Misalnya, salah satu kebiasaan yang harus dilakukan yaitu bersikap proaktif. Sikap proaktif berarti sang anak tidak boleh sekadar menerima perintah dari sekeliling. Anak harus juga mempunyai niat kuat utuk mengerjakan pekerjaan rumahnya dengan kesadaran penuh akan tanggung jawab.
Selalu menyadari bahwa segala sesuatunya harus berakhir bisa memberikan dampak yang bagus Kadang, rasa terlalu bersemangat membuat proses justru berjalan lambat. Batasan tertentu akan baik untuk menjaga fokus anak.
Anak juga harus dibiasakan membuat prioritas. Pada usia sekolah, ada banyak sekali kegiatan menyenangkan yang bisa dikerjakan selain belajar. Prioritas diperlukan agar semua tugas dikerjakan secara maksimal dan selesai pada waktunya. Setelah itu, anak bisa mengerjakan pekerjaan lain sesuka hatinya.
Selanjutnya, berikan kesempatan kepada anak untuk memikirkan solusi terbaik untuk semua pihak. Lakukan negosiasi, diskusi dan musyawarah terbuka. Penting bagi para orang tua untuk mendengarkan pendapat anak dan mempertimbangkan sudut pandang mereka. Proses ini juga akan membentuk pemahaman yang baik tentang pentingnya kebebasan berbicara. Hasilnya, anak akan menjadi pribadi yang terbuka dan mampu mengemukakan pendapatnya secara cerdas.
Langkah selanjutnya adalah megajarkan anak untuk lebih banyak mendengar.

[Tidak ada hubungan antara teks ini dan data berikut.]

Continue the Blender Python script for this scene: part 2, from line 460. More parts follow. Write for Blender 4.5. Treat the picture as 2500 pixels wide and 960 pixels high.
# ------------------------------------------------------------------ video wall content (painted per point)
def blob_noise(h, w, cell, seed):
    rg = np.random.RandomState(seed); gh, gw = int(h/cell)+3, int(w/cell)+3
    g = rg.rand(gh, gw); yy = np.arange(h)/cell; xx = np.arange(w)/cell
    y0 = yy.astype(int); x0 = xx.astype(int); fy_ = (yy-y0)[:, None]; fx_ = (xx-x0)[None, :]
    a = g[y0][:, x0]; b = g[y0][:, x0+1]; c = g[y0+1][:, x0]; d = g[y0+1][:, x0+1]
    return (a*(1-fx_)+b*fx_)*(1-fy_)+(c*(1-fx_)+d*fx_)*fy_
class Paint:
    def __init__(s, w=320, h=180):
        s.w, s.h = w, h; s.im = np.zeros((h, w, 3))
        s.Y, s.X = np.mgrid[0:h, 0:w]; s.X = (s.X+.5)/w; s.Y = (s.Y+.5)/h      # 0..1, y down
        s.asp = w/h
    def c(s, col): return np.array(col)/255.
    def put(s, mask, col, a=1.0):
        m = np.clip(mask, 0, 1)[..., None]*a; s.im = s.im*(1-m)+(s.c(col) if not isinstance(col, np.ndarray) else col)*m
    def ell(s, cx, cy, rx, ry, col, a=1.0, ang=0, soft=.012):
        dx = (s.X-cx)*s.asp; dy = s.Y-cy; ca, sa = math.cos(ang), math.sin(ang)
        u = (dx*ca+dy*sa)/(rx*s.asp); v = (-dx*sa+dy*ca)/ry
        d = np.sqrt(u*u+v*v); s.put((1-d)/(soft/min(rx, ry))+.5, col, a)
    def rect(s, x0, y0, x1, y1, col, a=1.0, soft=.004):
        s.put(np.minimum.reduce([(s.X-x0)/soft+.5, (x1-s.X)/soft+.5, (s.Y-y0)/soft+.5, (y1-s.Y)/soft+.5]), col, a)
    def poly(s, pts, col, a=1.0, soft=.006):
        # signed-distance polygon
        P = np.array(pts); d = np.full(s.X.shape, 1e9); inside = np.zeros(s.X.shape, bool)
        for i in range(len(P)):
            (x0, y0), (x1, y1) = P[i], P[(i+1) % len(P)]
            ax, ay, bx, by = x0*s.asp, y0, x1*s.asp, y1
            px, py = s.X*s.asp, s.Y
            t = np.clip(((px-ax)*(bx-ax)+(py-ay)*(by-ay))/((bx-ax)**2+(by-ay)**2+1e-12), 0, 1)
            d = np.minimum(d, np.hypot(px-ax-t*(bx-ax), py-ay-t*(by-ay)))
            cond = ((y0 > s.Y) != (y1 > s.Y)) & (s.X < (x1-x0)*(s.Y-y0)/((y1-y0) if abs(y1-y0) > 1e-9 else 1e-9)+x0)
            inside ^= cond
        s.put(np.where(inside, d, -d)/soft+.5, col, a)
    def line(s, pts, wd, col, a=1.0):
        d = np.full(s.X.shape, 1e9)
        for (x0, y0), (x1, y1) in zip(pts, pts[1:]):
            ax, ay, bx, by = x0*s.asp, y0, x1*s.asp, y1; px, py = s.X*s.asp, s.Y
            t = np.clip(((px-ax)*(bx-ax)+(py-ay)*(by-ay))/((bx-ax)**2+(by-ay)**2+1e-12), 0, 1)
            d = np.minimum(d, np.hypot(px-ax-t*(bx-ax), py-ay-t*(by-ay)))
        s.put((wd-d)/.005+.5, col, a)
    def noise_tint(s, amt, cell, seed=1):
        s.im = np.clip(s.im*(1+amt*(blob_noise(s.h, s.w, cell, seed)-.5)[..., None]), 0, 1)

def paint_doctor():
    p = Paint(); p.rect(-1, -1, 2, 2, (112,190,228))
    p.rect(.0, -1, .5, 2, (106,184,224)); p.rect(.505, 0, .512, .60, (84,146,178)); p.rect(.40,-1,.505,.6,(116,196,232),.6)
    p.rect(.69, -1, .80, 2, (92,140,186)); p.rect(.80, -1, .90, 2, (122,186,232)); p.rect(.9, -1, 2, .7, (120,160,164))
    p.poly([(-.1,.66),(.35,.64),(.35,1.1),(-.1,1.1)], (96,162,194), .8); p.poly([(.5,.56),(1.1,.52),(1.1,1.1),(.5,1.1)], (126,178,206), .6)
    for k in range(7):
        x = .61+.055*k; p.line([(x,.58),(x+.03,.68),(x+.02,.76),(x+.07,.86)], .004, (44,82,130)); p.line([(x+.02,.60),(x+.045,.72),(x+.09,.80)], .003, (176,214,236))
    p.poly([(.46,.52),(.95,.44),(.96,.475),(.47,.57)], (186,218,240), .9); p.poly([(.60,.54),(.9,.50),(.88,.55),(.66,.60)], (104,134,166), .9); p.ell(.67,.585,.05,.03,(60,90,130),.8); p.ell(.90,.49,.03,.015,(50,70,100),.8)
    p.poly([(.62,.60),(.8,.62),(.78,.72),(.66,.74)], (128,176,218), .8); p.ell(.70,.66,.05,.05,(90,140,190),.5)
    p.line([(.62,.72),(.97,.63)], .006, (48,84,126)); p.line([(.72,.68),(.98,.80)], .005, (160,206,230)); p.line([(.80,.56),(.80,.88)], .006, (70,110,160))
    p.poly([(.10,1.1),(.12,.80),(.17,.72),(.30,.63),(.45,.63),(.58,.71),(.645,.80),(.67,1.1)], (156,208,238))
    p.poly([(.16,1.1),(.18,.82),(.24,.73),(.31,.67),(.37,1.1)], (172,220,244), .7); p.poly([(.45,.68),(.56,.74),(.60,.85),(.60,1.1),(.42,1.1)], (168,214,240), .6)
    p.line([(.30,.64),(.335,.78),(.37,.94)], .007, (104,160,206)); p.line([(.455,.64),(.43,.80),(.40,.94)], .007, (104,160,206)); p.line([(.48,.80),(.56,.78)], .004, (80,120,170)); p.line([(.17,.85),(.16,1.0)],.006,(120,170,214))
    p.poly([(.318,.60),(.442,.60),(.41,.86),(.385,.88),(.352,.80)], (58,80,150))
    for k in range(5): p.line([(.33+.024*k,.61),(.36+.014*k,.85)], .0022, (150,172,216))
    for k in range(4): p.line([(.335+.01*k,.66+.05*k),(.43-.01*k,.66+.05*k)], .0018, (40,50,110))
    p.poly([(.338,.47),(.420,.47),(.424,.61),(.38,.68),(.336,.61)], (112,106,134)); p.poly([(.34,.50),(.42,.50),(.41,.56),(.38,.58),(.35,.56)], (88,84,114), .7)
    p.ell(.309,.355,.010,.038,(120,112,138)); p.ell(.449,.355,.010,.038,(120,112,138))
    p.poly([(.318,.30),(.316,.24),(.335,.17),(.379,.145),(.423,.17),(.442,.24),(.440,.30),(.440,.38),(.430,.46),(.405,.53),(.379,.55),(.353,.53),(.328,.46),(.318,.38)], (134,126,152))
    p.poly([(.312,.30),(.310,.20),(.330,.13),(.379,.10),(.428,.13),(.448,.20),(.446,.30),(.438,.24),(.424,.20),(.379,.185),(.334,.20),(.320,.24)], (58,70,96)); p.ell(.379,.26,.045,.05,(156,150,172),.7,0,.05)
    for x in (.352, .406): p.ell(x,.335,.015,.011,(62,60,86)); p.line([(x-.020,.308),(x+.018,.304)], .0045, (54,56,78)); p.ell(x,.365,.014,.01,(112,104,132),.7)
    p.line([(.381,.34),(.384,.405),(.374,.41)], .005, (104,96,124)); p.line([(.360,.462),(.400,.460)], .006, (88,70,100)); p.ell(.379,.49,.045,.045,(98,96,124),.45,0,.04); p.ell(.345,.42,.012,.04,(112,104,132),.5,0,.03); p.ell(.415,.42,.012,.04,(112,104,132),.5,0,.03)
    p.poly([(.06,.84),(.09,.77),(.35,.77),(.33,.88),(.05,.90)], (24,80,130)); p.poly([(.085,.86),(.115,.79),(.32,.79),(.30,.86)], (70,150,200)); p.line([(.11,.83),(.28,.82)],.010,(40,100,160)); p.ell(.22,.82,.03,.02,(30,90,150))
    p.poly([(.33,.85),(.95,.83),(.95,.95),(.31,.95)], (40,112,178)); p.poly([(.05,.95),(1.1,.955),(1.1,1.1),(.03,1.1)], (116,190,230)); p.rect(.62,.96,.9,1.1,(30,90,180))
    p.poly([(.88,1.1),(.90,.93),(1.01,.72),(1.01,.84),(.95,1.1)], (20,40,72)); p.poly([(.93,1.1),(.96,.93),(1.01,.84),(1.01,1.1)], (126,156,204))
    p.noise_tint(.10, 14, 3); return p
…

Contohnya, biasakan untuk membiarkan anak bereksplorasi dengan caranya sendiri dahulu. Koreksi yang tergesa-gesa akan menimbulkan rasa enggan dalam diri anak. Sebaliknya, waktu yang tepat akan menumbuhkan toleransi yang besar dan pemahaman bahwa mereka dimengerti.
Jiwa pemimpin juga bisa tumbuh berkembang jika anak berada di lingkungan yang positif. Harus ditanamkan pemahaman bahwa semua orang mempunyai peran penting masing-masing untuk mencapai tujuan tertentu. Anak harus belajar bekerjasama dengan banyak orang untuk bekalnya bersosialisasi. Terakhir adalah gaya hidup yang baik. Kebiasaan-kebiasan kecil tersebut harus dilakukan berkepanjangan agar berjalan efektif.
Proses ini akan mudah diadaptasi anak ketika mengenalnya dalam usia dini. Namun, jika baru mengenalnya di usia remaja, tantangannya tentu berbeda. Anak kecil mudah menyerap hal-hal baru karena belum banyak pengalaman hidup yang mempengaruhi cara berpikir dan berprilaku. Mereka masih mudah diarahkan oleh orang-orang yang mereka patuhi.
Remaja sudah memiliki beberapa pengalaman hidup, meskipun belum matang. Jiwa remaja penuh dengan semangat eksplorasi, bahkan terkadang memberontak pada sistem. “Remaja akan kritis terhadap segala perubahan, oleh karena itu diperlukan kontinuitas,” ujar Adinugroho Horstman, konsultan pendidikan.